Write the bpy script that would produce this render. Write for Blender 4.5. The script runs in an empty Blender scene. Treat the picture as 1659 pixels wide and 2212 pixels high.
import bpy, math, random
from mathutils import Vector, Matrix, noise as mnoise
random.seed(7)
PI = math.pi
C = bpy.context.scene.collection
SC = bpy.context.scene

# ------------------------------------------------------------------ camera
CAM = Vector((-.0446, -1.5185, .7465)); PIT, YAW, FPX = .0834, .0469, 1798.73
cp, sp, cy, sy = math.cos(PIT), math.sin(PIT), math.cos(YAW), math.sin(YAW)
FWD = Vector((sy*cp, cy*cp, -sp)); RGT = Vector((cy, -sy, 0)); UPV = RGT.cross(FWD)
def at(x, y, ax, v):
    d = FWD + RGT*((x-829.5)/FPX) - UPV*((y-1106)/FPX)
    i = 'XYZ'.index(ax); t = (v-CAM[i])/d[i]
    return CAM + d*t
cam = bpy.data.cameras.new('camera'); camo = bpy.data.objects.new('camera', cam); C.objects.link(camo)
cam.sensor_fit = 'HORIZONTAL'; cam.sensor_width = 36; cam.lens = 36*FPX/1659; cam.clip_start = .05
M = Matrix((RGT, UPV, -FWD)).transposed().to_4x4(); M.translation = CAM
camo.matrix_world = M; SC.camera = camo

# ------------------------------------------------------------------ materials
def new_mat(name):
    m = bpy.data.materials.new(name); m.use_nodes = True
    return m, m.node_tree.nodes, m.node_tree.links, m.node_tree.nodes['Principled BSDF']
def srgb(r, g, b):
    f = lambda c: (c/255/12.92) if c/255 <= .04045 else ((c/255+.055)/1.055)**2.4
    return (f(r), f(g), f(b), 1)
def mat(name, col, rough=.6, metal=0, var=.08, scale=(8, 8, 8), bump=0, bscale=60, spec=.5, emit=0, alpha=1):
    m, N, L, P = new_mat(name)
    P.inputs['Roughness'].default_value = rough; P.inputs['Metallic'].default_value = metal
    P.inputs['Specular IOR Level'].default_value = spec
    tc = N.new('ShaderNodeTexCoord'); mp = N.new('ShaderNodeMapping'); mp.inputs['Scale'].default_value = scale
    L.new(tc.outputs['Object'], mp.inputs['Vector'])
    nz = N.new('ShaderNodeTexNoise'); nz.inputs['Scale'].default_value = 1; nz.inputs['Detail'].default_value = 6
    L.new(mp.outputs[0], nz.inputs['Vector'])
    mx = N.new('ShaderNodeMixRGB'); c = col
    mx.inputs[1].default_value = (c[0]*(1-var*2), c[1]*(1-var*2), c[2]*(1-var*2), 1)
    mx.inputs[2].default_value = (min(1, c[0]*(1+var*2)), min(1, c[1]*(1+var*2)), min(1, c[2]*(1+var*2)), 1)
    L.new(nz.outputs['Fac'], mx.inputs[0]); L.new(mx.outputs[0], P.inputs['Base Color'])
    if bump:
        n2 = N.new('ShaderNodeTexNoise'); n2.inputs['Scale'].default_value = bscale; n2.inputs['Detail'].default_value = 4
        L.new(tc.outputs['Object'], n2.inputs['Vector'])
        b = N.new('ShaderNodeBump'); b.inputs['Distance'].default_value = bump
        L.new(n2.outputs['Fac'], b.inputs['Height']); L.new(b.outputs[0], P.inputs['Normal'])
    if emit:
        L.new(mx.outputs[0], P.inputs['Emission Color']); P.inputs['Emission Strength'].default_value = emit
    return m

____

◆ What you will do: Transcribe all of the material exactly. Omit nothing.

◆ Full answer:
Write the bpy script that would produce this render. Write for Blender 4.5. The script runs in an empty Blender scene. Treat the picture as 1659 pixels wide and 2212 pixels high.
import bpy, math, random
from mathutils import Vector, Matrix, noise as mnoise
random.seed(7)
PI = math.pi
C = bpy.context.scene.collection
SC = bpy.context.scene

# ------------------------------------------------------------------ camera
CAM = Vector((-.0446, -1.5185, .7465)); PIT, YAW, FPX = .0834, .0469, 1798.73
cp, sp, cy, sy = math.cos(PIT), math.sin(PIT), math.cos(YAW), math.sin(YAW)
FWD = Vector((sy*cp, cy*cp, -sp)); RGT = Vector((cy, -sy, 0)); UPV = RGT.cross(FWD)
def at(x, y, ax, v):
    d = FWD + RGT*((x-829.5)/FPX) - UPV*((y-1106)/FPX)
    i = 'XYZ'.index(ax); t = (v-CAM[i])/d[i]
    return CAM + d*t
cam = bpy.data.cameras.new('camera'); camo = bpy.data.objects.new('camera', cam); C.objects.link(camo)
cam.sensor_fit = 'HORIZONTAL'; cam.sensor_width = 36; cam.lens = 36*FPX/1659; cam.clip_start = .05
M = Matrix((RGT, UPV, -FWD)).transposed().to_4x4(); M.translation = CAM
camo.matrix_world = M; SC.camera = camo

# ------------------------------------------------------------------ materials
def new_mat(name):
    m = bpy.data.materials.new(name); m.use_nodes = True
    return m, m.node_tree.nodes, m.node_tree.links, m.node_tree.nodes['Principled BSDF']
def srgb(r, g, b):
    f = lambda c: (c/255/12.92) if c/255 <= .04045 else ((c/255+.055)/1.055)**2.4
    return (f(r), f(g), f(b), 1)
def mat(name, col, rough=.6, metal=0, var=.08, scale=(8, 8, 8), bump=0, bscale=60, spec=.5, emit=0, alpha=1):
    m, N, L, P = new_mat(name)
    P.inputs['Roughness'].default_value = rough; P.inputs['Metallic'].default_value = metal
    P.inputs['Specular IOR Level'].default_value = spec
    tc = N.new('ShaderNodeTexCoord'); mp = N.new('ShaderNodeMapping'); mp.inputs['Scale'].default_value = scale
    L.new(tc.outputs['Object'], mp.inputs['Vector'])
    nz = N.new('ShaderNodeTexNoise'); nz.inputs['Scale'].default_value = 1; nz.inputs['Detail'].default_value = 6
    L.new(mp.outputs[0], nz.inputs['Vector'])
    mx = N.new('ShaderNodeMixRGB'); c = col
    mx.inputs[1].default_value = (c[0]*(1-var*2), c[1]*(1-var*2), c[2]*(1-var*2), 1)
    mx.inputs[2].default_value = (min(1, c[0]*(1+var*2)), min(1, c[1]*(1+var*2)), min(1, c[2]*(1+var*2)), 1)
    L.new(nz.outputs['Fac'], mx.inputs[0]); L.new(mx.outputs[0], P.inputs['Base Color'])
    if bump:
        n2 = N.new('ShaderNodeTexNoise'); n2.inputs['Scale'].default_value = bscale; n2.inputs['Detail'].default_value = 4
        L.new(tc.outputs['Object'], n2.inputs['Vector'])
        b = N.new('ShaderNodeBump'); b.inputs['Distance'].default_value = bump
        L.new(n2.outputs['Fac'], b.inputs['Height']); L.new(b.outputs[0], P.inputs['Normal'])
    if emit:
        L.new(mx.outputs[0], P.inputs['Emission Color']); P.inputs['Emission Strength'].default_value = emit
    return m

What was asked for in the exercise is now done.